Indeed, Mork said the number of curators and artists visiting the studios is increasing, and now even more community members are coming to see the art on display. And Mork is happy to get more of her work, which includes highly detailed, surreal drawings that are both realistic and whimsical, out to the community and to the city.

Art connoisseurs have three days to check out the thousands of pieces of art on display. And with nearly 600 shows, there’s not enough time to see everything, but there are a few not to be missed. For a full list of studios and shows and their locations visit www.artsinbushwick.org.

Jen Hitchings, painting, other works at the Active Space (566 Johnson Avenue #28, near Stuart Avenue) June 1, June 2, noon–7pm.

Gwyneth Scally and Aaron Miller, painting, photography, sculpture at studio (513 Johnson Ave. #16, between Varick and Porter avenues).
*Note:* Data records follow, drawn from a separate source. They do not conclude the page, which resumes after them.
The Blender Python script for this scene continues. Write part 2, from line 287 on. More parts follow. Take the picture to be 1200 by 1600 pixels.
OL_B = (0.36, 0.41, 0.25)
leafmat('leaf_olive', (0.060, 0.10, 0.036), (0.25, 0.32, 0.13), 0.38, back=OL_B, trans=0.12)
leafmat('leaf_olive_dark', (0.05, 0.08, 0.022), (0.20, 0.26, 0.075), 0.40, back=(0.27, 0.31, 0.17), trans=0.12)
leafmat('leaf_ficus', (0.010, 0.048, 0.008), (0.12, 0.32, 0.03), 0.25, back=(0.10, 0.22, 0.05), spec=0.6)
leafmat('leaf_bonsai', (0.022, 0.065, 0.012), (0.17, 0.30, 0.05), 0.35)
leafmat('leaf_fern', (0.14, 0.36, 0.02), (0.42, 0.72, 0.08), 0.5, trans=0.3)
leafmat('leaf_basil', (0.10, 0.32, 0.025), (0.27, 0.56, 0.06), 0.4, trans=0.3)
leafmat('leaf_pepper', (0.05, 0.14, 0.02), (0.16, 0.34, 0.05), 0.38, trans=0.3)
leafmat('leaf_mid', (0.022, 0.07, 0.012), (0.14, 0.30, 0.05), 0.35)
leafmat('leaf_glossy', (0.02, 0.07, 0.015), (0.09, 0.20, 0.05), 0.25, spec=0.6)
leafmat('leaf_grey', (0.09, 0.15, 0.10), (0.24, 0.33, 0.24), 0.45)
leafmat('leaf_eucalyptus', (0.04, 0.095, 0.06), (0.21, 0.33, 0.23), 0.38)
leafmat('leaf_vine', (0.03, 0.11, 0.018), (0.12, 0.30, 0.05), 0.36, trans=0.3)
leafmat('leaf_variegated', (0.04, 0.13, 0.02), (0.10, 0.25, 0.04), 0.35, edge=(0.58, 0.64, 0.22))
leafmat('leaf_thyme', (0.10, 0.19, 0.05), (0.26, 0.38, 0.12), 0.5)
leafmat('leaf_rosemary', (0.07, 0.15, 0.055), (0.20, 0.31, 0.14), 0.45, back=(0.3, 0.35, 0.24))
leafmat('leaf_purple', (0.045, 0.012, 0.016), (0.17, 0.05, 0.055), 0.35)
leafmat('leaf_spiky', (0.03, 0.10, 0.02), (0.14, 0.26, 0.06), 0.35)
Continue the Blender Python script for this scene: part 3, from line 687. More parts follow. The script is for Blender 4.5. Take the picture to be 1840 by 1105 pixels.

June 1, June 2, noon–7pm.

Helen Dennis, performance, photography, at studio (54 Knickerbocker Ave. #4B, between Grattan Street and Harrison Place). June 1, noon–7 pm, event at 4 pm, June 2, noon–7 pm.

Robin E. Mork. drawings, other works (317 Harman St. #2R, between Irving and Knickerbocker avenues) May 31, 9 am–11 pm, June 1, noon–9 pm, June 2, noon–7 pm.

Dennis McNett, installation, new media, sculpture, other works at studio (41 Varick Ave. #415, between Harrison Place and Ingraham Street] June 1, June 2, noon–7pm.

Andrea Burgay. Collage, sculpture, installation at Myrtle Avenue Studios (1465 Myrtle Ave. 2nd floor, between Bleecker and Menahan streets). June 1, June 2, noon–7pm.

“Rock Street 2013: Sculpture on Rock Street” installation and sculpture at Frank Brunckhorst Company, LLC (Boar’s Head Distribution Plant, Rock Street between Bogart Street and Morgan Avenue) June 1, 10 am–noon, reception 3–5 pm, and June 2 noon–6pm.